I know my worth

Time only tells what you leave behind, it shows you how far you have come and how much effort it took for you to accomplish your goals. Time doesn’t stand still for you, it’s a race against it. Forever and ever doesn’t exist, our time here is limited every which way you look at it.  I do feel sorry for the arrogant person who thinks he’s immortal. The ones who believe the world revolves around them. I’m not here to negotiate my value with anyone, I know my worth. You don’t always get what you want but I’m not settling. I’m working on things no one can take away from me; my mindset, my character, my peace, dignity. I no longer feel the need to be included, understood or accepted.  I’ve learned, whatever isn’t making me happy or is disturbing my peace, whatever it is, whomever it is, doesn’t deserve my time. 

Every dream contains a reality, the sooner you get clued in with reality the better off you’ll be.  There’s a reason I don’t walk with the crowd, I feel safer alone. I enjoy my own company so you will have to compete with that.  I don’t just say I love you to hear it back, I say it so you know where I stand.   Yes, I overthink but I’m also the one that over loves.  I know  manipulation can feel a lot like love. So if you choose to love me, love me for the mad, insecure messed up person I am, not who you want me to be. I’m an acquired taste, I’m not everyone’s cup of tea, but  I’m not here to please everyone.  Don’t call me perfect, a lie is never a compliment. Don’t make promises either, promises are meant to be broken. I need your word. I don’t warrant the need to control another person, I have no interest to dictate. 

Bodies meet all the time, I want a union of the souls and mind. You have to be able to awaken the Sapio in me. I’m not easily flattered and your luxuries don’t interest me, I’m a simple person, seeking simple qualities. I’m here to be appreciated while I’m alive, so don’t bring me flowers when I’m dead, I deserve them now, just like kind words. If you have nothing good to say to me, just don’t speak. I have no energy for arguments, I can kill you with silence. Your degrees and successes do little for me if you lack respect. I don’t need to be told I’m beautiful, I’m an heir to a lineage of beautiful souls, I seek validation from no one. I have my own style so I dress for only me. It’s a dreadfully illusive behavior to think money can buy you class, morals and common sense.

I’ve mastered the art of surviving. I’ve grasped confidence and if that too intimidates you, you should move on. 

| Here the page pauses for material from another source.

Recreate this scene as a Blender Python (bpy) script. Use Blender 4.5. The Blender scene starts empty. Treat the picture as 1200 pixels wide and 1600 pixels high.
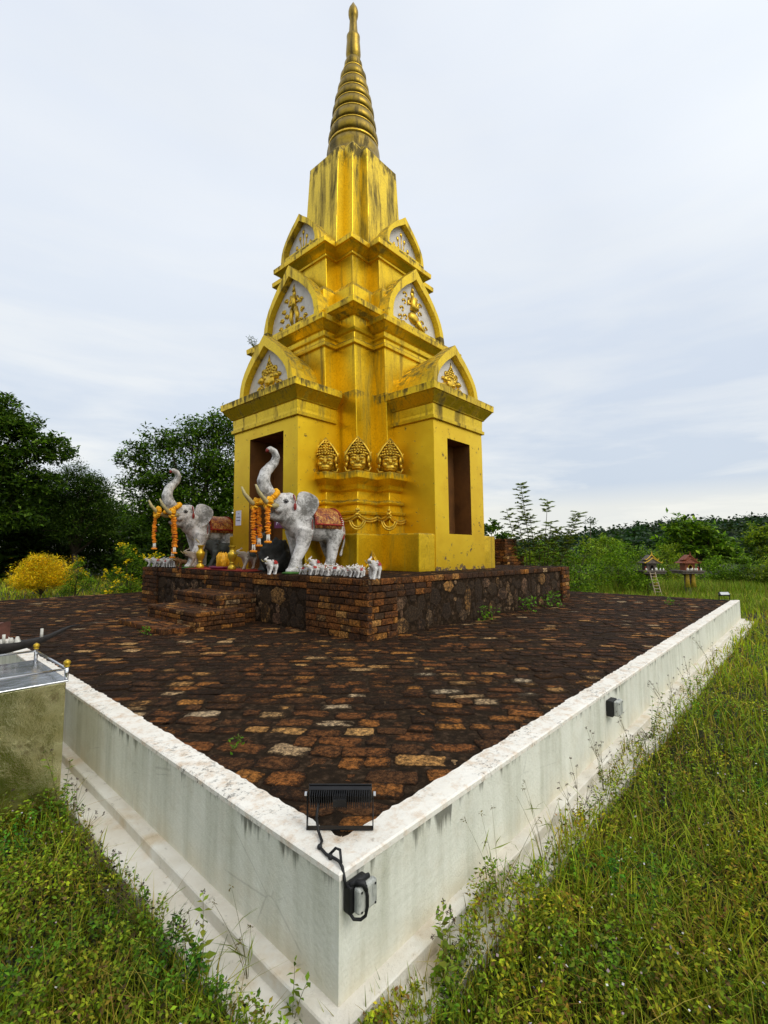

If you can accept me at my worst, at my best and as I am. I’m here to learn from you, about you, about me from you. I want someone who will ask me randomly what I’m doing, someone who knows what I’m thinking.I want that person to crave my vibe, vibe with my song.  I want a matching twisted mind. I seek the soul with an infatuation for my impracticalities. I want someone who will cook for me because I know how to appreciate a good meal. Someone who isn’t afraid to drink out of the same glass. I want to be with someone, who finds me attractive at 10 PM when I’ve exhausted myself, I’ve washed off the day and I’m in my natural state of insanity. I wear my smile the best so I want someone who will never take it off. 

Everyone comes with broken pieces, I want someone who isn’t afraid of mine. I’m a disturbed soul, I have the need to keep busy, so if you can calm me, you’ve tapped into a part of my untamed consciousness. I want someone who knows, just knows me; like when I need to be held, because a hug will heal me more than words. I want to be with someone who can just lay with me and listen when I make no sense. Someone who doesn’t need to reply, just to understand.  I also want my undisturbed space. I don’t need your explanations, because if you have to explain, it’s already too late, I’m not interested. I listen more than I talk, I observe more than you know. 

We all get over things eventually, I don’t want to be in it to get over it. There is nothing worse than meeting the right person at the wrong time. Nothing more hopeless than knowing you could have been magic together. Nothing worse than contemplating what could have been. I don’t live with regrets but from time to time I do ask myself if I should settle, but then there is nothing worse than not knowing your own worth.